Net Gains

Folio: The Magazine for Magazine Management, April 1, 2000

However, the identification of site visitors is becoming a thorny issue. While the technology exists to capture a Web surfer's e-mail address without their knowledge, experts advise against it. For even though the practice may be legal (for now, at least), it raises a host of ethical and privacy concerns. Instead, Amoriello and others suggest creating incentives that will induce visitors to voluntarily provide their e-mail address.

"Maybe it's a scenario where a person can get access to premium content by providing some more information about themselves, or maybe they get to enter a contest; the point is that it needs to be voluntary," Amoriello says.

While that may take some additional effort, Amoriello says it can be well worth it, given the Web's potential: "Where people really want to go with this is to take the traditional data warehouse and have real time updates, instead of batch updates, so that their data is as current as the last transaction that took place. And this is what can happen on the Internet."

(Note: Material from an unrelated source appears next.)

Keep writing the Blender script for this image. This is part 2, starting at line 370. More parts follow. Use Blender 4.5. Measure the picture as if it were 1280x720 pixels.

With that in mind, he says Automated Resources expects to roll out new technology in the first quarter of next year that will help make such scenarios easier to implement.

CONSUMER AFFAIRS

The idea of targeting customers while they are online is particularly compelling to large, consumer publishing houses, who face extraordinary costs when it comes to traditional direct mail campaigns. It's hardly surprising, therefore, that marketing executives at Time Warner's Time Inc. division are highly enthusiastic about their company's pending merger with Internet giant America Online.

Jeremy Koch, Time Inc.'s VP for consumer marketing, says his team is already thinking about ways in which they can leverage AOL'S ubiquitous online presence and massive customer base. "It's very exciting to us," says Koch. "AOL is a very direct-marketing driven company, and while integrating the databases isn't on the short list of what we can do in the next three months, long term there is huge potential in terms of putting the right offers in front of the right people at the right time by using e-mail and other electronic means."

It's a notion that rings true with Jay Callaway, business development leader for E-marketing Services at Acxiom Corporation in Conway, Arkansas. "We're trying to help our current customers in media and publishing take better advantage of the Internet," says Callaway, adding that, "They need to if their businesses are going to continue to grow." However, Callaway hastens to add that some publishers may need to partner with a knowledgeable service provider in order to take full advantage of the online world: "What magazine companies have today is a wealth of information about their existing customers. What Acxiom has is the ability to link that information together across their enterprise and make it usable. It's critical that you know who your customers are by connecting online information with offline information in your database."

Doing so offers a number of advantages, Callaway emphasizes. "You can better personalize the content and the messages that you are sending, which is much more effective than the shotgun approach," he says.